What’s more, Mr. Obama signed an executive order that closed CIA-run prisons in Europe, but he allowed temporary facilities to remain for the rendition of suspected terrorists to foreign jails and U.S. locations.

Mr. Obama also signed an order to make all U.S.-led interrogations cohere with the U.S. Army Field Manual.

The war on terrorism

In addition to new law enforcement powers at home, the U.S. military and CIA have expanded their missions overseas since 9/11 under legislation known as the Authorization for Use of Military Force enacted just three days after the attacks.

The authorization has been cited as a catchall by attorneys for both the Bush and Obama administrations as the authority for capturing terror suspects overseas, holding them without trial and killing them with remotely piloted aircraft in Somalia, Pakistan, Yemen and other places.
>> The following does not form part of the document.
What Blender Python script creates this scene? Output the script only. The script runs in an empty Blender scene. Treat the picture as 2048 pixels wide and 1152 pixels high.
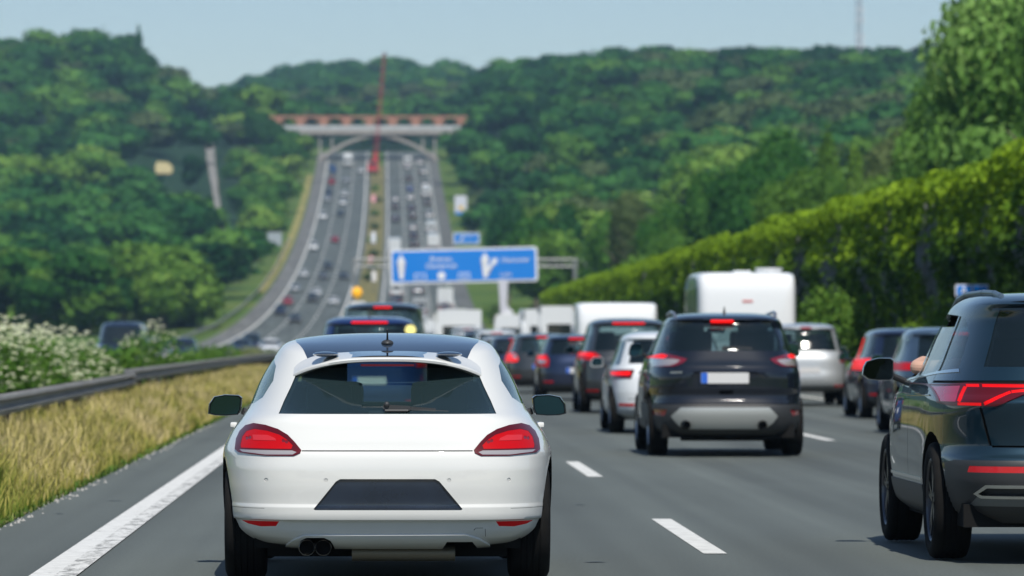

“It has been commonplace in American history that following a national trauma we have restricted rights and given too many powers to the executive,” said Ben Wizner, an attorney with the American Civil Liberties Union.

Mr. Wizner noted that Franklin D. Roosevelt detained Japanese-Americans during World War II and Abraham Lincoln suspended the writ of habeas corpus in some cases during the Civil War.

“With the war on terror, there is a danger that the cyclical pattern of rights restriction and restoration has been broken, and we are moving in one direction only, toward the permanent enshrinement of emergency powers as a new normal,” Mr. Wizner said.

Though Mr. Obama has continued a drawdown of troops in Iraq and announced the end of the troop surge in Afghanistan, his administration has given no signal about amending the Authorization for Use of Military Force.

Meanwhile, Rep. Howard P. “Buck” McKeon, California Republican and chairman of the House Armed Services Committee, is seeking to amend the 2012 defense authorization bill to expand the target of the war on terror to include the Taliban and affiliated groups. The move reflects the broader definition of the war resolution upheld by federal courts under the Bush and Obama administrations.

Former New Jersey Gov. Tom Kean, co-chairman of the National Commission on Terrorist Attacks Upon the United States, said the national security state could recede when Americans feel more secure.

“I think we start to relinquish those powers when we are less afraid, when the threat becomes less than it may still be,” Mr. Kean said in an interview last month. “It’s a very difficult question because people want to be safe.”

But he added that all of the measures taken by the federal government would not be as valuable in preventing attacks as a vigilant citizenry.